Ray Bradbury's Fahrenheit 451 is how he saw the future folding out in front of him. During his life he saw the cold war and all of its effects, he saw the invention of the television and its effects. He took his life and the time period and created the worst case scenario and made it it a book. Fahrenheit 451 is not just a book it's what Bradbery feared would happen if the world continued on this path. Fahrenheit 451 is a prediction, it's major themes such as censorship, war, and television are all directly influenced by Bradbury's life experiences and the time period he was living in. CENSORSHIP The first major theme in Fahrenheit 451 and what the whole book revolves around is censorship. Ray Bradbury saw censorship in its many forms happening in the 1950s and based the plot of his book off what he was seeing, in the real world.

In the 1950s America just ended World War II and was about to start the Cold War. During this time America went through a phase where they saw a classes society and anyone who thrented this premise was censored. The biggest item to be censored during this time was literature. If a book led to a wariness of difference, of dissent; almost any criticism of the status quo could be interpreted by someone as an attempt to subvert the "American way of life" (CITATION), and once that book was deemed unacceptable it was banned. America went through a phase where anything that could offend someone or someone's beliefs became banned. Ray Bradbury illustrates perfectly in his book, what would happen if we let this censorship get too far.

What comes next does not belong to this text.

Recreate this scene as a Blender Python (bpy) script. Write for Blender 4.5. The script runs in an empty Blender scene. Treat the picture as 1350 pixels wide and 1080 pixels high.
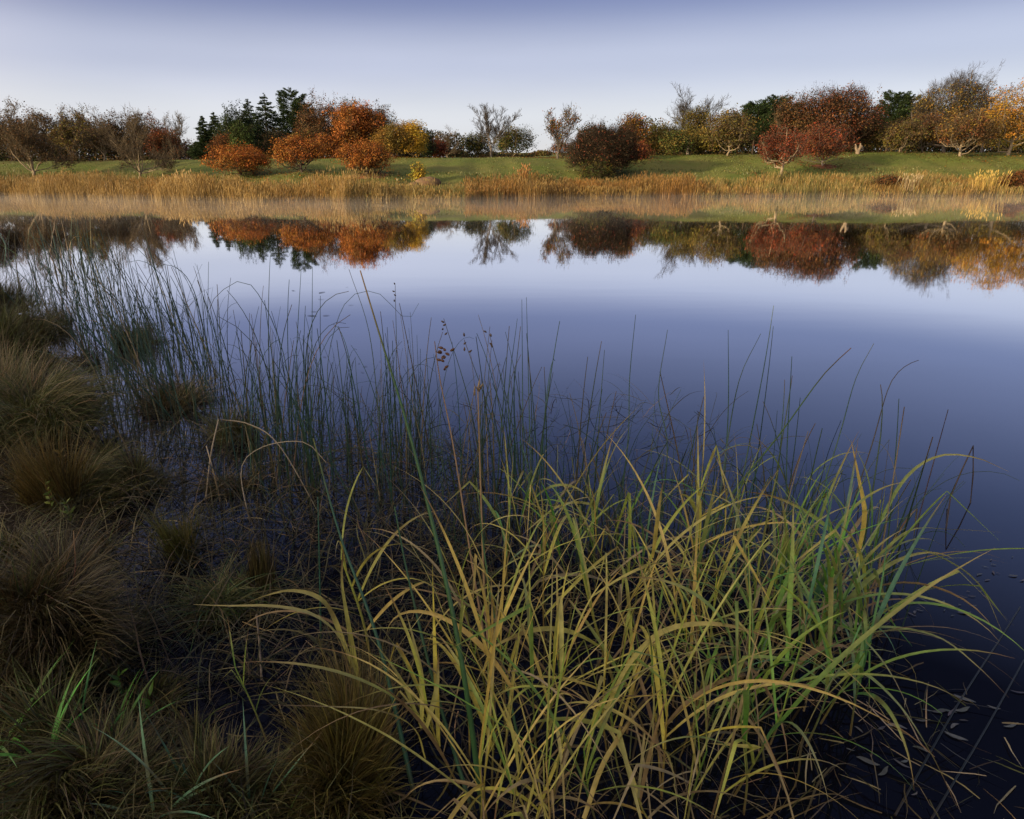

Not only is the public censoring books, but with the invention of the television and its integration into homes, censoring became even easier. People believed what was on the television and could easily influenced people to believe in a certain ideology. Ray Bradbury feared the worst when it came to television he was quoted The television is 'real'.

It is immediate, it has dimension. It tells you what to think and blasts it in. It must be right. It seems so right. It rushes you on so quickly to its own conclusions your mind hasn't time to protest, 'What nonsense!'. (Ray Bradbury) He was terrified the world was going to become conforming non-thinking citizens, and that is what he illustrates in Fahrenheit 451. FAhrenheit 451 shows readers how terrible censorship and mindless conformity is. Bradbury uses artificial stimulus, such as the television and the radio, to show the reader how isolated the public is and how their minds are being controlled by this government of the twenty-first century. It's what Ray Bradbury feared the most, so he showed the most extreme example in Fahrenheit 451 to scare people. An example of censorship and the effects of television in Fahrenheit 451 is, the three-walled television in Guy Montag's living room. His wife, Mildred, watches TV all day and soaks up all the mindless programming and propaganda being fed to her. She has lost almost all of her short-term memory because of this. In one scene Mildred is asked about something that happens in a TV show she's watching and she cannot remember what is going on, even though less than a few minutes have passed. She also displays this behavior when Montag asks her to get him some aspirin when he has a headache. After she leaves the room, she returns without the aspirin and any remembrance of Montag's request.